SSD shipments start to take off

3 rack V-Max storage subsystem from EMC
3 rack V-Max storage subsystem from EMC

Was on an analyst call today where Bob Wambach of EMC was discussing their recent success with V-Max their newest version of their highly successful Symmetrix storage subsystem. But what was more interesting was their announcement of having sold 1PB of enterprise flash storage on Symmetrix and almost 2PB total across all EMC product lines in 1H09. Symmetrix SSD shipments includes both DMX and V-Max installs. During 1H09, EMC shipped both 146GB and 400GB SSDs, so it’s hard to put a number of drives on this capacity but at 146GBs 1PB of Symmetrix SSD this would be around 6.9K SSDs and for all SSDs a maximum of ~14K drives.

SSD drive shipments vs. hard drives

To put this in comparison, ~540M hard drive were shipped in 2008 and with a ~7% decline in 2009 this should equate to around 502M drive shipments in 2009. But this includes all drives and as such, if 15-20% of these were data center storage, then ~75 to ~100M data center hard drives will be shipped in ’09. Looking at just the first half, probably close to 40% of the whole year, then ~30-40M data center hard drives were shipped across the industry in 1H09. In Q2’09 EMC had a 22.4% revenue storage market share, using this market share for all of 1H09, this means they probably shipped ~7.8M data center hard drives during 1H09 (assuming revenue correlates with drive shipments). Hence, 14K SSDs represents a very small but growing proportion (<0.2%) of all drives sold by EMC.

Of course this is just the start

On the analyst call today EMC provided a couple of examples of recent SSD installations. In one example a customer was looking at a US$3M mainframe upgrade but instead went with a $500K SSD upgrade. EMC was able to examine their current storage, identify their hottest, most active LUNs and convert these to SSDs. Once this was done, EMC was able to solve the customers performance problems which allowed them to defer the mainframe upgrade.

Data center access patterns

Some statistics from an EMC year long, data center study analyzing detail IO traces from around 600 data centers, show that over 60% of data center data is infrequently accessed. EMC believes such data can best be left on high capacity SATA drives. As for the rest, it wouldn’t surprise me if 15-20% is accessed frequently enough to reside on SSD/flash drives for improved performance and the remaining 25-20% probably best be served today left on FC drives.

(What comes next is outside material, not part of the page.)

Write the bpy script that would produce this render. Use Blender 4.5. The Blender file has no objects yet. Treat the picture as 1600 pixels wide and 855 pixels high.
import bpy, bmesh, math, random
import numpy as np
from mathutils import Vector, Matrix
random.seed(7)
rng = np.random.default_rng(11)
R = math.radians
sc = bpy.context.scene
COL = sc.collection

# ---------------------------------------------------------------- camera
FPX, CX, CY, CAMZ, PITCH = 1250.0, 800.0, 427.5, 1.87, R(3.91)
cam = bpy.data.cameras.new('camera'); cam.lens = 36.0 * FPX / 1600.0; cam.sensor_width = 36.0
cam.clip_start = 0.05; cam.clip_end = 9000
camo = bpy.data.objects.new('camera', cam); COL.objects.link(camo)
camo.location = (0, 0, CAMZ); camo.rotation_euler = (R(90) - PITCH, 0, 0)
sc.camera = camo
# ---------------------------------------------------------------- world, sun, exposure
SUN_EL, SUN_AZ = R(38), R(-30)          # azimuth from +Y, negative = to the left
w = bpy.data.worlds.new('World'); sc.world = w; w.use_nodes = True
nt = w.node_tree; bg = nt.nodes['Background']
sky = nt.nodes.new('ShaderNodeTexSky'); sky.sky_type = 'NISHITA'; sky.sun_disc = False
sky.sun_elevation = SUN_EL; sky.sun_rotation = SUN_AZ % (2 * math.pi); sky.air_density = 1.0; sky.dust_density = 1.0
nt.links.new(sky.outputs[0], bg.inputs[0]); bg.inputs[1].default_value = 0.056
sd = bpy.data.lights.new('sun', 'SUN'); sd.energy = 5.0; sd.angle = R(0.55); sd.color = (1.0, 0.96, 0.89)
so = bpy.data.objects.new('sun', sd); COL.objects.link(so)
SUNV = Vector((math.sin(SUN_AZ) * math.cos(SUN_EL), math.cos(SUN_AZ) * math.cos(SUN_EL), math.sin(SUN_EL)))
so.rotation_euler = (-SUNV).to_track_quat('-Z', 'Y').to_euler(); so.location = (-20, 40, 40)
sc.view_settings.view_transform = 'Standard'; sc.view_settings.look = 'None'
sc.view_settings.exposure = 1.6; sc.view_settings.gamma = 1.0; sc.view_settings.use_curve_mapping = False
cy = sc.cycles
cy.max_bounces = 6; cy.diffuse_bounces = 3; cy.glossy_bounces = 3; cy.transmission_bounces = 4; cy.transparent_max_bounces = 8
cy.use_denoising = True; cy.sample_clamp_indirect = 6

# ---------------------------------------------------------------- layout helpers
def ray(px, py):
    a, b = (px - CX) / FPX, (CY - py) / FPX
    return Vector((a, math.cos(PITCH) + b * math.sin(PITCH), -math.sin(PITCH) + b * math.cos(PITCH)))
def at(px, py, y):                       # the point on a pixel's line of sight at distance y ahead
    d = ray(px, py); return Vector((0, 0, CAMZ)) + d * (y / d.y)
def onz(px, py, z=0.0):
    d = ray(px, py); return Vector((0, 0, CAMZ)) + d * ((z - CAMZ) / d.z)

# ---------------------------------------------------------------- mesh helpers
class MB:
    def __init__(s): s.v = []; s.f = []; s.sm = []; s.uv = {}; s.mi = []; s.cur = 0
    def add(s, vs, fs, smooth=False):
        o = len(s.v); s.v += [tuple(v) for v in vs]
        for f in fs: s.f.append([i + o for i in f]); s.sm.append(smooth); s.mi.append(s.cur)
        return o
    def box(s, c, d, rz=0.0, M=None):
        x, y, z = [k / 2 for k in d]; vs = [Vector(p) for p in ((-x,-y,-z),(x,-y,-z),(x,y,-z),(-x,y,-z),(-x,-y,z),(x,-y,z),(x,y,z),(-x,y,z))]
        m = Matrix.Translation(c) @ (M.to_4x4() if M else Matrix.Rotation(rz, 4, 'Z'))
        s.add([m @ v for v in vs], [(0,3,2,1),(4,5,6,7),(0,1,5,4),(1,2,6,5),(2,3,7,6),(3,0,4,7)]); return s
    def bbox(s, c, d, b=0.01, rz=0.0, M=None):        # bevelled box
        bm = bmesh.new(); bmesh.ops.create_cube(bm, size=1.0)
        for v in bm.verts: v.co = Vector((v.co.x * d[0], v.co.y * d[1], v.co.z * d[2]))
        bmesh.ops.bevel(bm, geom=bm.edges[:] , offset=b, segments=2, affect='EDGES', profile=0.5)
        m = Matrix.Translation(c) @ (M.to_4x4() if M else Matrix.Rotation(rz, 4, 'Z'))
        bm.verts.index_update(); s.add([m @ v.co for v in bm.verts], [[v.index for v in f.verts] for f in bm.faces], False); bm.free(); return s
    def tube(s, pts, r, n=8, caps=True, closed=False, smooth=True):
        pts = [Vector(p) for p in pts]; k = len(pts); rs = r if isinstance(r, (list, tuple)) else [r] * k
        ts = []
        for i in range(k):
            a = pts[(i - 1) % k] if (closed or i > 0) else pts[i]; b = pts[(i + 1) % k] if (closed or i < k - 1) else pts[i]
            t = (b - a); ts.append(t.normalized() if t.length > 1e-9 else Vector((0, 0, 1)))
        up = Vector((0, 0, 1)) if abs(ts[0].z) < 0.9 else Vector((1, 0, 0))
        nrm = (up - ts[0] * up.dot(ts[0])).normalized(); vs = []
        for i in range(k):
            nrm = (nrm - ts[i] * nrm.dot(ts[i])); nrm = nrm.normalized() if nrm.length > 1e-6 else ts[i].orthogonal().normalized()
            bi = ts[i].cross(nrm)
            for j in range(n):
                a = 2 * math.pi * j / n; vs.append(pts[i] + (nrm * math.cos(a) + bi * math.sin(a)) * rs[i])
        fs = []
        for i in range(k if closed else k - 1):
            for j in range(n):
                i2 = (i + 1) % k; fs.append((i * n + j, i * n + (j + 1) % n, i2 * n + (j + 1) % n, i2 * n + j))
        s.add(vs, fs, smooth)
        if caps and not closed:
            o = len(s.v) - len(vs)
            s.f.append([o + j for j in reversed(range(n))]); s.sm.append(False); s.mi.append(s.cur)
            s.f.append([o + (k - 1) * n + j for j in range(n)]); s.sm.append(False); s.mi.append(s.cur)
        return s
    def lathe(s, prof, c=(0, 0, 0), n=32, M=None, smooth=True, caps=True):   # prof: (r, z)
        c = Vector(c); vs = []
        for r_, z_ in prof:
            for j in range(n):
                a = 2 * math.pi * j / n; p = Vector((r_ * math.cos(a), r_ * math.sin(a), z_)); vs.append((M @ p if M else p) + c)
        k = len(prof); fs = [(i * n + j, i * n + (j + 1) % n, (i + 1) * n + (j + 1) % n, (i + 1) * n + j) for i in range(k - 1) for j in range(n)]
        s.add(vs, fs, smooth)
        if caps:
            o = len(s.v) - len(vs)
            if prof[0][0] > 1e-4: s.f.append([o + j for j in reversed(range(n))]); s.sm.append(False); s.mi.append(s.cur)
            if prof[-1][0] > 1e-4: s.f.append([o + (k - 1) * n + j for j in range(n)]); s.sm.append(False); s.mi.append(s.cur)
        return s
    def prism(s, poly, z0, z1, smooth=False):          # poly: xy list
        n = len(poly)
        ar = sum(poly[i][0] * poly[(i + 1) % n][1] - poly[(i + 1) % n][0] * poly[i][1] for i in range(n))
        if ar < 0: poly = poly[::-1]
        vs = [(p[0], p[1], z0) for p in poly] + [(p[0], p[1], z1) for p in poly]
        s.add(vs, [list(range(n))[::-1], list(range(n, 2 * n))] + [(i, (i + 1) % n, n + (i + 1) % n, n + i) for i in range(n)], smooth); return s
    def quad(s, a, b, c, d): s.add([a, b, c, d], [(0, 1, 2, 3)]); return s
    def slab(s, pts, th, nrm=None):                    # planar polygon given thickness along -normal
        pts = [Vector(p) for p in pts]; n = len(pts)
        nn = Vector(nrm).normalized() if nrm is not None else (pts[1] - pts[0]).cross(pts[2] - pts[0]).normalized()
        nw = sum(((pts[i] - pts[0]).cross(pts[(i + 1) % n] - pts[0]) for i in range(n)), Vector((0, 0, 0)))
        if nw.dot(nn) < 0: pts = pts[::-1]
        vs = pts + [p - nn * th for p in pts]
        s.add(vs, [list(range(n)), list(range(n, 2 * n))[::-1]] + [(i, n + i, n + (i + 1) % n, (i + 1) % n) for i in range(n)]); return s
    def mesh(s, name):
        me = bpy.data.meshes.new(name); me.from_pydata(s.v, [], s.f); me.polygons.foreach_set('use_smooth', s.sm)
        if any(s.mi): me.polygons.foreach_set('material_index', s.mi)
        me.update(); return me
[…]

Nowadays, EMC goes through a manual analysis to identify which data to place on SSDs but in the near future their FAST (Fully Automated Storage Tiering) software will be able to migrate data to the right performing storage tier automatically. With FAST in place, supposedly one only needs to upgrade to SSDs and turn FAST on, after that it will analyze your data reference patterns and automatically move your performance critical data to SSDs.

The coming SSD world

So, SSDs are starting to be adopted, by organizations both large and small. Perhaps current SSD drive shipments are insignificant compared to hard drives, but given today’s realities of data use there seems no reason that SSD adoption can’t accelerate and someday claim 10% or more of all data center drive shipments. Hence, at todays numbers, this means almost 10 million SSDs being shipped each year.